WORK TO COMPLETE>
Extract only the lines running from the top of the entries to the line that holds "from mathutils import Vector, Matrix". Include that line and omit the pictures.

RECORDS FOR THE EXERCISE>
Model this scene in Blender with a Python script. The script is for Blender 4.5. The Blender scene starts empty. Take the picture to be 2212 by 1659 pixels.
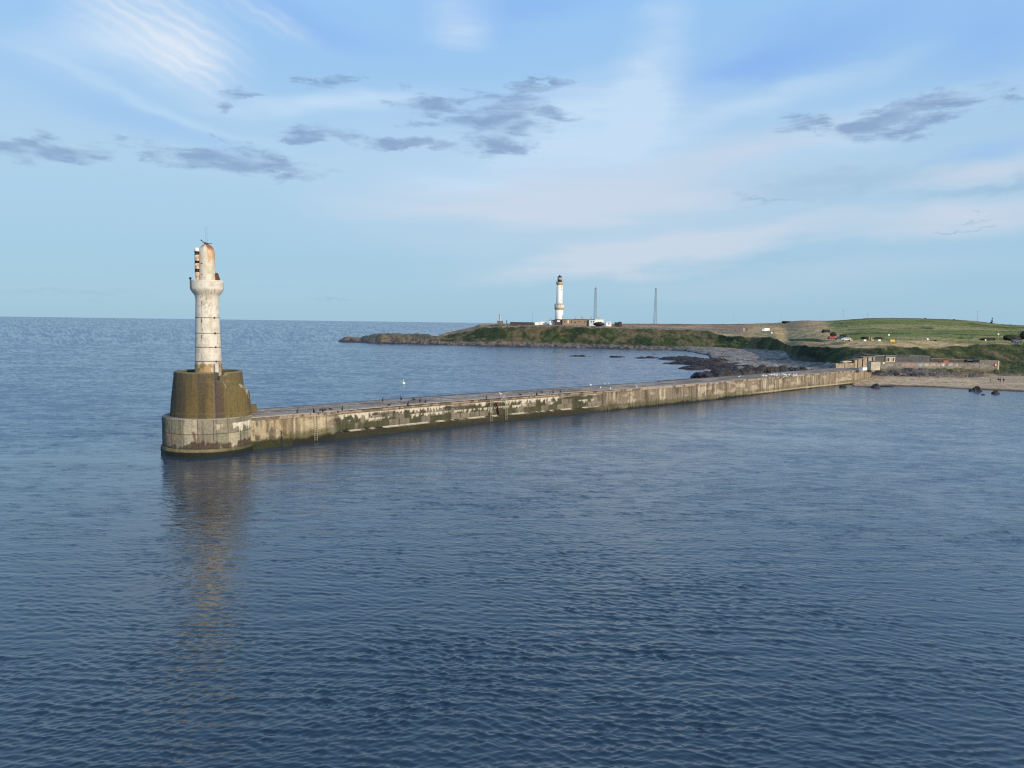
import bpy, math, random
import numpy as np
from mathutils import Vector, Matrix

random.seed(7)
rng = np.random.default_rng(11)
R = math.radians
C = bpy.context.scene.collection
scene = bpy.context.scene

# ------------------------------------------------------------------ camera
# picture measurements are in a 2212 x 1659 frame of the photograph
FPX, CX, CY, CAMH = 1661.0, 1106.0, 829.5, 18.0
PITCH, ROLL = R(4.527), math.atan(0.0135)
_F = np.array([0, math.cos(PITCH), -math.sin(PITCH)])
_U0 = np.array([0, math.sin(PITCH), math.cos(PITCH)])
_R0 = np.array([1.0, 0, 0])
_R = math.cos(ROLL) * _R0 + math.sin(ROLL) * _U0
_U = -math.sin(ROLL) * _R0 + math.cos(ROLL) * _U0
cam_d = bpy.data.cameras.new("camera")
cam = bpy.data.objects.new("camera", cam_d)
C.objects.link(cam)
scene.camera = cam
cam_d.sensor_width = 36.0
cam_d.lens = 36.0 * FPX / 2212.0
cam_d.clip_start, cam_d.clip_end = 0.5, 200000.0
M = Matrix(((_R[0], _U[0], -_F[0], 0), (_R[1], _U[1], -_F[1], 0), (_R[2], _U[2], -_F[2], CAMH), (0, 0, 0, 1)))
cam.matrix_world = M

def ray(px, py):
    return _F + (px - CX) / FPX * _R - (py - CY) / FPX * _U
def atz(px, py, z):
    "point at height z seen at that place of the photograph"
    d = ray(px, py); t = (z - CAMH) / d[2]
    return np.array([d[0] * t, d[1] * t, z])
def aty(px, py, Y):
    "point at distance Y seen at that place of the photograph"
    d = ray(px, py); t = Y / d[1]
    return np.array([d[0] * t, Y, CAMH + d[2] * t])
def azel(px, py):
    d = ray(px, py)
    return math.atan2(d[0], d[1]), math.atan2(d[2], math.hypot(d[0], d[1]))
def lin(r, g, b):
    f = lambda c: (c / 255 / 12.92) if c / 255 <= 0.04045 else ((c / 255 + 0.055) / 1.055) ** 2.4
    return (f(r), f(g), f(b))

# ------------------------------------------------------------------ light
SUN_AZ, SUN_EL = R(42), R(19)          # to the right of straight behind the camera
to_sun = Vector((math.sin(SUN_AZ) * math.cos(SUN_EL), -math.cos(SUN_AZ) * math.cos(SUN_EL), math.sin(SUN_EL)))
sd = bpy.data.lights.new("sun", 'SUN'); sd.energy = 3.8; sd.angle = R(0.6); sd.color = (1.0, 0.86, 0.66)
sun = bpy.data.objects.new("sun", sd); C.objects.link(sun)
sun.rotation_euler = to_sun.to_track_quat('Z', 'Y').to_euler()
sun.location = (60, -60, 80)

scene.view_settings.view_transform = 'Standard'
scene.view_settings.look = 'None'
scene.view_settings.exposure = 0.12
scene.view_settings.gamma = 1.0
scene.view_settings.use_curve_mapping = False
scene.cycles.filter_width = 1.15
scene.cycles.use_denoising = False
scene.cycles.sample_clamp_direct = 3.0
scene.cycles.sample_clamp_indirect = 3.0
scene.cycles.max_bounces = 6
scene.cycles.diffuse_bounces = 2
scene.cycles.glossy_bounces = 3
scene.cycles.caustics_reflective = False
scene.cycles.caustics_refractive = False

# ------------------------------------------------------------------ node helper
class NT:
    def __init__(s, tree):
        s.t = tree; s.n = tree.nodes; s.l = tree.links
    def new(s, typ, **kw):
        n = s.n.new(typ)
        for k, v in kw.items(): setattr(n, k, v)
        return n
    def put(s, sock, v):
        if isinstance(v, bpy.types.NodeSocket): s.l.new(v, sock)
        elif isinstance(v, (tuple, list)) and len(v) == 3 and sock.type == 'RGBA': sock.default_value = (*v, 1)
        else: sock.default_value = v
    def math(s, op, a, b=0.0, c=None, clamp=False):
        n = s.new('ShaderNodeMath', operation=op, use_clamp=clamp)
        s.put(n.inputs[0], a); s.put(n.inputs[1], b)
        if c is not None: s.put(n.inputs[2], c)
        return n.outputs[0]
    def vmath(s, op, a, b=(0, 0, 0), sc=None):
        n = s.new('ShaderNodeVectorMath', operation=op)
        s.put(n.inputs[0], a); s.put(n.inputs[1], b)
        if sc is not None: s.put(n.inputs['Scale'], sc)
        return n.outputs['Value'] if op in ('LENGTH', 'DOT_PRODUCT') else n.outputs['Vector']
    def maprange(s, v, a, b, c=0.0, d=1.0, smooth=True):
        n = s.new('ShaderNodeMapRange', interpolation_type='SMOOTHSTEP' if smooth else 'LINEAR')
        for i, x in enumerate((v, a, b, c, d)): s.put(n.inputs[i], x)
        return n.outputs[0]
    def noise(s, vec, scale, detail=3, rough=0.55, dist=0.0, out='Fac'):
        n = s.new('ShaderNodeTexNoise')
        s.put(n.inputs['Vector'], vec); s.put(n.inputs['Scale'], scale); s.put(n.inputs['Detail'], detail)
        s.put(n.inputs['Roughness'], rough); s.put(n.inputs['Distortion'], dist)
        return n.outputs[out]
    def mapping(s, vec, loc=(0, 0, 0), rot=(0, 0, 0), sc=(1, 1, 1), typ='POINT'):
        n = s.new('ShaderNodeMapping', vector_type=typ)
        s.put(n.inputs['Vector'], vec)
        if typ != 'VECTOR' and 'Location' in n.inputs: n.inputs['Location'].default_value = loc
        n.inputs['Rotation'].default_value = rot; n.inputs['Scale'].default_value = sc
        return n.outputs[0]
    def mix(s, f, a, b, blend='MIX'):
        n = s.new('ShaderNodeMix', data_type='RGBA', blend_type=blend)
        s.put(n.inputs[0], f); s.put(n.inputs[6], a); s.put(n.inputs[7], b)
        return n.outputs[2]
    def ramp(s, f, stops):
        n = s.new('ShaderNodeValToRGB')
        e = n.color_ramp.elements
        while len(e) < len(stops): e.new(0.5)
        for i, (p, c) in enumerate(stops):
            e[i].position = p; e[i].color = (*c, 1)
        s.put(n.inputs[0], f)
        return n.outputs[0]

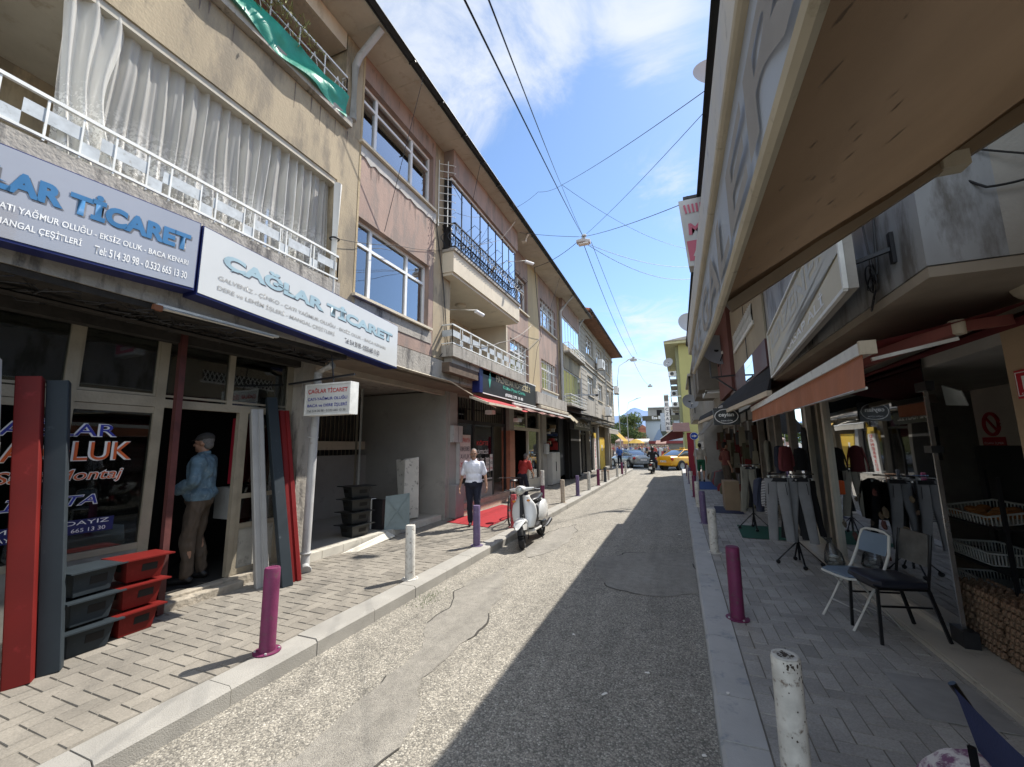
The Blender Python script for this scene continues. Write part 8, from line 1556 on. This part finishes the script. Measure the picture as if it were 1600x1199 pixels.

EXPECTED OUTPUT>
Model this scene in Blender with a Python script. The script is for Blender 4.5. The Blender scene starts empty. Take the picture to be 2212 by 1659 pixels.
import bpy, math, random
import numpy as np
from mathutils import Vector, Matrix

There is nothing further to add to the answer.